Ahora le resultaban más rentables los votos que las pistolas. El triste
resultado de toda esta experiencia es que se quedaron solos, solos con su
conciencia y las manos tendidas de unas pocas víctimas.
Me decían en Pamplona que la gente
aplaudía al final de la función. El éxito de crítica y público debe mucho a la
fuerza de la historia narrada, a la brillantez de Iciar Bollaín y a las
sobresalientes interpretaciones de Blanca Portillo, Luis Tosar o Urku Olazabal.
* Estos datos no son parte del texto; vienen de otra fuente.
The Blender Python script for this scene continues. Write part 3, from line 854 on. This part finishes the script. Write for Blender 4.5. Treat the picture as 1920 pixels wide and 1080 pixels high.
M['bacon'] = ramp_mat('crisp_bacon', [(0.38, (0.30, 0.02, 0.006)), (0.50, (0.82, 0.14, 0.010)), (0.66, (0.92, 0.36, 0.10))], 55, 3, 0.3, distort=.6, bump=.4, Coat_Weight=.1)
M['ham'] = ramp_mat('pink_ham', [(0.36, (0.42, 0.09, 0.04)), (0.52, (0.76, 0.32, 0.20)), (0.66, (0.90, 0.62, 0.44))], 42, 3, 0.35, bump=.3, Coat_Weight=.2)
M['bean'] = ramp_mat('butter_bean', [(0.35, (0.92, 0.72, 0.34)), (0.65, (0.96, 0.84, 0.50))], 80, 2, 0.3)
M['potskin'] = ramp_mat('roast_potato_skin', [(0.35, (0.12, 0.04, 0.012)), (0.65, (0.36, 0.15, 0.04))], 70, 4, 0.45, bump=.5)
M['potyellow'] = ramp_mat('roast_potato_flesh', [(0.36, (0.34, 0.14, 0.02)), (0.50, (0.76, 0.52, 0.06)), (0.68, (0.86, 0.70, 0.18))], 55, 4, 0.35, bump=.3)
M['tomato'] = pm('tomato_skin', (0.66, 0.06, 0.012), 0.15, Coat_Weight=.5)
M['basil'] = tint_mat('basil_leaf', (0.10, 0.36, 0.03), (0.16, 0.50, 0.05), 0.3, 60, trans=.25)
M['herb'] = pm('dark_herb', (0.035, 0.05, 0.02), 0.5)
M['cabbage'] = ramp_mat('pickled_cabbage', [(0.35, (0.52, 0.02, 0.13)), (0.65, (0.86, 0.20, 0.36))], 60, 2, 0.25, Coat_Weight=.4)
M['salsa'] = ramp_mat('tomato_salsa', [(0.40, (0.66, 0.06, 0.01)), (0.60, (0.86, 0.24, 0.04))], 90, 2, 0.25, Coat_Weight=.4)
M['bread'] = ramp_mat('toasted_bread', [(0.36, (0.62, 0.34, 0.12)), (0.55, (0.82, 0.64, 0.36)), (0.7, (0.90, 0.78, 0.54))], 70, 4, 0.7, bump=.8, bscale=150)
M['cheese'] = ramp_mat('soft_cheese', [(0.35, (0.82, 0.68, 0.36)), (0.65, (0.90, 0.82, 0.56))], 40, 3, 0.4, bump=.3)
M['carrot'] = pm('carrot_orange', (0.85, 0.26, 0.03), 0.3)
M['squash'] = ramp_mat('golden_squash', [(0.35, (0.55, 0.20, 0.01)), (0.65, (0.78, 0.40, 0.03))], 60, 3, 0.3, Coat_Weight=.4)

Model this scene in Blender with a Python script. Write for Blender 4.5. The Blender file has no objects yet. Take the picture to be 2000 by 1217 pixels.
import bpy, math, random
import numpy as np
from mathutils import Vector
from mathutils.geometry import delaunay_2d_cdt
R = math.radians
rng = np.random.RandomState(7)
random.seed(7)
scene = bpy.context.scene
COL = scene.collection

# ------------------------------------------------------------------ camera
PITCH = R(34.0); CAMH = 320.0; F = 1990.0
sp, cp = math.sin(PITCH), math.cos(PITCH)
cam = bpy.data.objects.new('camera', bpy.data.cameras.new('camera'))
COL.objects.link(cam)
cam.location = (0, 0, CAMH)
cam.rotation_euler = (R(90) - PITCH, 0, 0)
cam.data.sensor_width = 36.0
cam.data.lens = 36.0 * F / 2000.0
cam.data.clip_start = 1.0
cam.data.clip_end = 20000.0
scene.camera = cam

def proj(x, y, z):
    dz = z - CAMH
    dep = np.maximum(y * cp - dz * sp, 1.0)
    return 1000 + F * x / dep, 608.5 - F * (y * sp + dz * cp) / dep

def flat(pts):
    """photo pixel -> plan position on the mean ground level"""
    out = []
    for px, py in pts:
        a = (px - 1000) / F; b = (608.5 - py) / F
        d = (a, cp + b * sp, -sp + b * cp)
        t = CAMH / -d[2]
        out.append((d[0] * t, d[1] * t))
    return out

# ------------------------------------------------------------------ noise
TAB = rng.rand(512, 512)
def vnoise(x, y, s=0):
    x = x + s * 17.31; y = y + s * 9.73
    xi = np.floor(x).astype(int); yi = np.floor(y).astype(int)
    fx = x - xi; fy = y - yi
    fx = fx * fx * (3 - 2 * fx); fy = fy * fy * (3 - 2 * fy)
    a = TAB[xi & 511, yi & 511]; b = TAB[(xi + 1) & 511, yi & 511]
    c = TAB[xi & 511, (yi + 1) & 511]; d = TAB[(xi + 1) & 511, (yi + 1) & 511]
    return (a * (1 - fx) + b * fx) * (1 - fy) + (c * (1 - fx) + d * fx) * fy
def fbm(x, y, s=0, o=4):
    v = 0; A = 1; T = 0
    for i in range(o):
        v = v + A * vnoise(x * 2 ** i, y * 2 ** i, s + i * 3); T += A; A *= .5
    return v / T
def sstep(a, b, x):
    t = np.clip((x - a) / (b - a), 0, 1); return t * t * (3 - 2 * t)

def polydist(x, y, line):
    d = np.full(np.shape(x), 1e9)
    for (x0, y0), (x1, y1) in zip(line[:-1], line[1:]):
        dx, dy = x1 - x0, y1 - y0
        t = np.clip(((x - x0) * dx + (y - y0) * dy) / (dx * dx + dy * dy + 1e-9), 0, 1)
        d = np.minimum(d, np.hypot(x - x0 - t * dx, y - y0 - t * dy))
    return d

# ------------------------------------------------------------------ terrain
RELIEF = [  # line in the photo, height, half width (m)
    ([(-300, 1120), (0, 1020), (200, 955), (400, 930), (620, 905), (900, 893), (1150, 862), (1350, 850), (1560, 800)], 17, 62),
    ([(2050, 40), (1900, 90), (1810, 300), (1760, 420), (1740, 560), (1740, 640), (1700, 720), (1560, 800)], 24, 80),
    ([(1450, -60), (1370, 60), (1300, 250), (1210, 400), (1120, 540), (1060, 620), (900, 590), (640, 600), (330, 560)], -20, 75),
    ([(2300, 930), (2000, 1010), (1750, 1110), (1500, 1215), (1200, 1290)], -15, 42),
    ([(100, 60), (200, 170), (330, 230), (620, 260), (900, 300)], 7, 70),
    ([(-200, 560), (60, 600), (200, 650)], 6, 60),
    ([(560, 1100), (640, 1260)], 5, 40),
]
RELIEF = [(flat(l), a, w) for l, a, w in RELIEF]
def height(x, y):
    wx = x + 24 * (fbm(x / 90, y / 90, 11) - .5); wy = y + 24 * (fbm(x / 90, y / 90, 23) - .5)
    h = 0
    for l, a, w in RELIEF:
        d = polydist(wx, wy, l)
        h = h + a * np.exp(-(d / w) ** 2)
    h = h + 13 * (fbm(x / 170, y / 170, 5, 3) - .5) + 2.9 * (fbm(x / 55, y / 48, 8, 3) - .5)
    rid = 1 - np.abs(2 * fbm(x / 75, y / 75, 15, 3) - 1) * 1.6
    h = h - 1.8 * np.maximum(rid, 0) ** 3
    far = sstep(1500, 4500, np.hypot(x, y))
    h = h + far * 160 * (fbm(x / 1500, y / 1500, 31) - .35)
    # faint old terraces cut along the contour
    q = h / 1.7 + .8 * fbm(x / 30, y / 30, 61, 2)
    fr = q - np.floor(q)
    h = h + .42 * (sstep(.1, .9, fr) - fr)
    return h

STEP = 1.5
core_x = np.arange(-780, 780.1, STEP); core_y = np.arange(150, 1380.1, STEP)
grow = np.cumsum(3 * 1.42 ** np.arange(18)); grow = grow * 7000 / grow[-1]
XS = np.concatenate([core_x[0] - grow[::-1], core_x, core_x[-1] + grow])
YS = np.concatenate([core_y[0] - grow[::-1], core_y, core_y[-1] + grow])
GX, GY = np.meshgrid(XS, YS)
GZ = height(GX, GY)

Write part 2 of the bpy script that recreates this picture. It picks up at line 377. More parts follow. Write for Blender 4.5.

Pero en el aplauso del público hay un mensaje político. En un momento en el que
todo el mundo tiene prisa en pasar página y “normalizar” la situación, esta
película recuerda que hay mucho por hacer: no basta lamentar los daños que
sufren las víctimas, como dicen los nacionalistas radicales; no basta reconocer
que dejaron solas a las víctimas, como dicen los moderados. Si queremos que ese
pasado no se repita, todo tiene que cambiar, sobre todo la forma de entender la
política. Las ideologías políticas que directa e indirectamente llevaron a la
violencia política y al naufragio moral de la sociedad vasca, tan bien recogido
en la novela de Fernando Aramburu, Patria,
tendrían que preguntarse si no están amortizadas, aunque les voten tantos. En
algún momento habrá que hablar de esto. Como a los que debieran hacerlo, les va
bien, seguiremos trampeando hasta que escampe. Lo que entonces puede ocurrir es
lo mismo que ocurrió a los alemanes de la posguerra, empeñados entonces en
pasar página. Como no se enfrentaron a sus responsabilidades, seguían siendo
iguales de antisemitas, igual de anticomunistas e igual de autoritarios. Hasta
que hicieron duelo, como los más lúcidos pedían, y todo empezó a cambiar.